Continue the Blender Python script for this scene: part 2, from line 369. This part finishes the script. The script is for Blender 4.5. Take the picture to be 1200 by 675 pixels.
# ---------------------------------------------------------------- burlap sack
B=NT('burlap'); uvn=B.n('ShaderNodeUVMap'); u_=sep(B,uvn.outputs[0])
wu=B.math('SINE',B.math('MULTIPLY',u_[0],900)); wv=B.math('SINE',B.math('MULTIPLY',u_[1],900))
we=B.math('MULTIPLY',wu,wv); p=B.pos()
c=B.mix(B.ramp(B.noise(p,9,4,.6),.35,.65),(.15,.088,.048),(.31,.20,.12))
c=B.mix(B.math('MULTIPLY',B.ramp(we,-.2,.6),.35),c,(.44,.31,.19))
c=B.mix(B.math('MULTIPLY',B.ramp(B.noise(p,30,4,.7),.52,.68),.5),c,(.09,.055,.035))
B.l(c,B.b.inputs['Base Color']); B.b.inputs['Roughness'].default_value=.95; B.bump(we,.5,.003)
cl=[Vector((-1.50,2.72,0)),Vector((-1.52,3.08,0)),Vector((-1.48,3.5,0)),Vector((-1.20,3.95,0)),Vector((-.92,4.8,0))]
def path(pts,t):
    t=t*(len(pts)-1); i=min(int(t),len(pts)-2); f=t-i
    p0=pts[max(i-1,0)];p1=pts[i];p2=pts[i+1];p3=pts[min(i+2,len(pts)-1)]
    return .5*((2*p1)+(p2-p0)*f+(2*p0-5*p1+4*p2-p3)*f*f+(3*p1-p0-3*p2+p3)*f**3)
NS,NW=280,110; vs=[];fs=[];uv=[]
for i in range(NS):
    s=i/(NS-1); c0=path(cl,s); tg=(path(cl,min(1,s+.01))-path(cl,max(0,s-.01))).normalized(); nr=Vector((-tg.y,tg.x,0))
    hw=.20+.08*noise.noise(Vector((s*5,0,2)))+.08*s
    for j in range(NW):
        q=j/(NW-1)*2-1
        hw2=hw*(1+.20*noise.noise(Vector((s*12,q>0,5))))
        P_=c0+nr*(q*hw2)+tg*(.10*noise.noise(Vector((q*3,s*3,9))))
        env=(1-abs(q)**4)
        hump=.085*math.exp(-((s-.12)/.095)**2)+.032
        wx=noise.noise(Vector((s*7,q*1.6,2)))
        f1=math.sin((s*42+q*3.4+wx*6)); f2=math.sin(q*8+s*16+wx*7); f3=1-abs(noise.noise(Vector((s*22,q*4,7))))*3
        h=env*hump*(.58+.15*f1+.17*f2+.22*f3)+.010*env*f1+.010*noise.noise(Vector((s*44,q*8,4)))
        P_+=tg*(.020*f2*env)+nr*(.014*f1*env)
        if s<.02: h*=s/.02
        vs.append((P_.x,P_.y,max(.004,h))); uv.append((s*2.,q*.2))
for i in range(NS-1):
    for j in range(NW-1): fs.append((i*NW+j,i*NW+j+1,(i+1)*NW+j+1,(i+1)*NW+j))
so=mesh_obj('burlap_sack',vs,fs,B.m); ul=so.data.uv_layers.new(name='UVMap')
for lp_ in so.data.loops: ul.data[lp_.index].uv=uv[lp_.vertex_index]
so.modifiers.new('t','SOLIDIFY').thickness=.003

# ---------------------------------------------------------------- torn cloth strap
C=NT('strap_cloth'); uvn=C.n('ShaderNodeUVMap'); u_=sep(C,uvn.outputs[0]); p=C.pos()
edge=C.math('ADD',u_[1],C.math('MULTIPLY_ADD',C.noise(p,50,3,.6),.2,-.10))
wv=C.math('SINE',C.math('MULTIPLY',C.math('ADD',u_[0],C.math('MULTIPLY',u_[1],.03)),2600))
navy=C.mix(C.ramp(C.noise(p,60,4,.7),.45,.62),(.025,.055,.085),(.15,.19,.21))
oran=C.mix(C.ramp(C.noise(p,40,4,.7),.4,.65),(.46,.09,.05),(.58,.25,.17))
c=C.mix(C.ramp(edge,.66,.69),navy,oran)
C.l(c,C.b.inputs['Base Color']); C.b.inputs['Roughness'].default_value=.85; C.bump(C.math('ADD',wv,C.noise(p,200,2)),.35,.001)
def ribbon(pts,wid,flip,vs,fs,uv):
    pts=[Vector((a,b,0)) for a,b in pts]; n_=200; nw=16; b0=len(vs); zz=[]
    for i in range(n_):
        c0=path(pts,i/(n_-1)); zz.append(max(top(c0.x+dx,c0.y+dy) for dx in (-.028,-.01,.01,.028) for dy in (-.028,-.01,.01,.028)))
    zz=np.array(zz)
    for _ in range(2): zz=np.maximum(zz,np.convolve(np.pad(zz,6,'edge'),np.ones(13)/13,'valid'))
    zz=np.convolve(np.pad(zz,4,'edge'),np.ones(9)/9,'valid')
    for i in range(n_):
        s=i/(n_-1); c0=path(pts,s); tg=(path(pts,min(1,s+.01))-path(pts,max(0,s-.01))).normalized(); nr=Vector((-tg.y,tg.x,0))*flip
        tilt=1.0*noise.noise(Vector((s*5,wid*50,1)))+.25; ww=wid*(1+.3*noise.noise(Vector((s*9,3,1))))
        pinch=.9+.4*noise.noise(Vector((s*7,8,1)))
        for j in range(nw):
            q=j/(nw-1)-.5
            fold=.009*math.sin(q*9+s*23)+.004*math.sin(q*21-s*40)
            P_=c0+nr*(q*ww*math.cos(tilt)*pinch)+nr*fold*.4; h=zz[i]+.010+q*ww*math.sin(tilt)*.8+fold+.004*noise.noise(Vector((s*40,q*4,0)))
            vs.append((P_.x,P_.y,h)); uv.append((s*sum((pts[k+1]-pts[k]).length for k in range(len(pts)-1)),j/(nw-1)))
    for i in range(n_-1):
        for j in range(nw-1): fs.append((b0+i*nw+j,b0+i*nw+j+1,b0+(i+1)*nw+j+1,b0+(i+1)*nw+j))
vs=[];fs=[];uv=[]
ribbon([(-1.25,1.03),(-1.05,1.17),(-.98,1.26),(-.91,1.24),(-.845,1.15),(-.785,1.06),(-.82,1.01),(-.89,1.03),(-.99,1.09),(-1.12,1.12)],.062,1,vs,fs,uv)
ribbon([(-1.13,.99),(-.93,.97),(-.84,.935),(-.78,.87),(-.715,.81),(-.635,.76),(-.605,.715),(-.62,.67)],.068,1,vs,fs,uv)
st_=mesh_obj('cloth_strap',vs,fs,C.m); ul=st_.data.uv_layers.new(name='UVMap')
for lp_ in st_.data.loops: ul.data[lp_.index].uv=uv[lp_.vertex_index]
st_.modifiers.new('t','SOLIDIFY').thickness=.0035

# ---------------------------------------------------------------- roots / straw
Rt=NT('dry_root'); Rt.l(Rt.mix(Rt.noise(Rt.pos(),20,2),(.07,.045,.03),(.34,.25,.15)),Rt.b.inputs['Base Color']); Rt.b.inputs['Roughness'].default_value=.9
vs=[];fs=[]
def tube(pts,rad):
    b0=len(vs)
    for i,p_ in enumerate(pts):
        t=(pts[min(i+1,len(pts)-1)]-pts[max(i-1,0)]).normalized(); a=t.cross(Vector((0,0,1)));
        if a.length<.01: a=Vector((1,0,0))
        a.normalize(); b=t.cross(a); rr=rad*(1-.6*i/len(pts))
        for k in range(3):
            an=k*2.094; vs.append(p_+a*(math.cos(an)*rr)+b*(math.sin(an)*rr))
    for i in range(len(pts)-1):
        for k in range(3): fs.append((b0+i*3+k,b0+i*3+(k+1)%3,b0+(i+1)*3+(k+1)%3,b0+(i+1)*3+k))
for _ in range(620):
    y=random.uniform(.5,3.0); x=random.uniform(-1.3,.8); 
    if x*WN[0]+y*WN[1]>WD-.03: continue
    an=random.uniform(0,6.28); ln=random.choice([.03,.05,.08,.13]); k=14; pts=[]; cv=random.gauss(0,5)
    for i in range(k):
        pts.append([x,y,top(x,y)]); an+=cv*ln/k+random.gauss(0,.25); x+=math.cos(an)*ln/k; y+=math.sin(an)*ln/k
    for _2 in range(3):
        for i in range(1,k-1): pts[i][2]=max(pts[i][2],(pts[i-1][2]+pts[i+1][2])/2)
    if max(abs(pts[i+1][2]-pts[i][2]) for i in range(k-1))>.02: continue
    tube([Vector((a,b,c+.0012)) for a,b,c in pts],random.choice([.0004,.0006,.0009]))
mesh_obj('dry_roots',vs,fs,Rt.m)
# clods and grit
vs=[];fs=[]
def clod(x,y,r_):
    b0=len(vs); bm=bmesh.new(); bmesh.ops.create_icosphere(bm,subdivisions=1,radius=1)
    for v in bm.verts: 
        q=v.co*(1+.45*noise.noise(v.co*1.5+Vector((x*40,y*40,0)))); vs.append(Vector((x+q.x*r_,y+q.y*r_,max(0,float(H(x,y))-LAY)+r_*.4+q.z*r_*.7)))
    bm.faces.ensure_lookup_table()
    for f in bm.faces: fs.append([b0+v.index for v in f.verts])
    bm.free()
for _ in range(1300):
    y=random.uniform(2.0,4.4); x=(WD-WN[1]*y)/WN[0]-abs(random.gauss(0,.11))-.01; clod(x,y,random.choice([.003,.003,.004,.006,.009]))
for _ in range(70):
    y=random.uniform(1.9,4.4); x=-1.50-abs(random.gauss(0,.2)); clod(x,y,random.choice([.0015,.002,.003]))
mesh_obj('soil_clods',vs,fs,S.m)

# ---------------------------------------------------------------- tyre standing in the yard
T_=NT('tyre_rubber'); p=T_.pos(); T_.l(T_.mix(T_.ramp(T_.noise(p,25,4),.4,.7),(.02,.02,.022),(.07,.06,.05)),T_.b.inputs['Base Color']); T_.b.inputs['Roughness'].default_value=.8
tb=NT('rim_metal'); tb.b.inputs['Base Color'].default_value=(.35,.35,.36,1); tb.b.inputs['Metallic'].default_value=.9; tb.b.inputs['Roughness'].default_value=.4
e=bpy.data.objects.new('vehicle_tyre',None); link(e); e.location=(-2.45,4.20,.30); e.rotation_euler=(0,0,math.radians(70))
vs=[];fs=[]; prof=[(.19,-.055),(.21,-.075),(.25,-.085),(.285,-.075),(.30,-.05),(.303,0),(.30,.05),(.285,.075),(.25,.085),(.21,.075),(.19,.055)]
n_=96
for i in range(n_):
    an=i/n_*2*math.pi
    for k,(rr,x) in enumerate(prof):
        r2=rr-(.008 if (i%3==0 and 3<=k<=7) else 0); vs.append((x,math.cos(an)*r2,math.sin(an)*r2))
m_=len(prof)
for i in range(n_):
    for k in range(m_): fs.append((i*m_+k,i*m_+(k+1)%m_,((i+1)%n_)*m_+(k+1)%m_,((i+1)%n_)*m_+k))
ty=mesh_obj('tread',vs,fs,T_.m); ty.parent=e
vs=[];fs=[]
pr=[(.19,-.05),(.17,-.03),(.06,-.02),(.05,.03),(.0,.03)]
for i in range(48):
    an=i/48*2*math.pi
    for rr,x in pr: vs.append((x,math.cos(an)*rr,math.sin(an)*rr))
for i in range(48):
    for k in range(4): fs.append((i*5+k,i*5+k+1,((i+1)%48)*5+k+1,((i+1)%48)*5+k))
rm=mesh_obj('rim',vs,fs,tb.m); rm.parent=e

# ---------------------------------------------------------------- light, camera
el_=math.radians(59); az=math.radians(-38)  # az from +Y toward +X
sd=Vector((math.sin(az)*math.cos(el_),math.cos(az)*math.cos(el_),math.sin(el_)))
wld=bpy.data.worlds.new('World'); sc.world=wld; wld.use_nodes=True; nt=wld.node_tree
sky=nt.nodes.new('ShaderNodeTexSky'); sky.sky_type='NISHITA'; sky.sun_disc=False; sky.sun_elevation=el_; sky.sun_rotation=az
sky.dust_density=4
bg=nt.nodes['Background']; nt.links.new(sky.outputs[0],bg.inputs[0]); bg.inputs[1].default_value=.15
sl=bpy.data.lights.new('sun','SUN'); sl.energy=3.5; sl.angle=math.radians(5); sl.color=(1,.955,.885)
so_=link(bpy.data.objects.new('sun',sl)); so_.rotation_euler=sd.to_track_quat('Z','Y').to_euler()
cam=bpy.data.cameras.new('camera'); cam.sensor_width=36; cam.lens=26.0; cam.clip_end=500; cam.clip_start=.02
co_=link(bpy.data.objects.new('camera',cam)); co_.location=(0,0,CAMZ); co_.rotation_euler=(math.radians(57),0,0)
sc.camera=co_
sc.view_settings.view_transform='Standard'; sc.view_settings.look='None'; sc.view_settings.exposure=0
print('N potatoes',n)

**Problem description**
Pull out every line in the data above that has the word "from".

**Output for this task**
Continue the Blender Python script for this scene: part 2, from line 369. This part finishes the script. The script is for Blender 4.5. Take the picture to be 1200 by 675 pixels.
el_=math.radians(59); az=math.radians(-38)  # az from +Y toward +X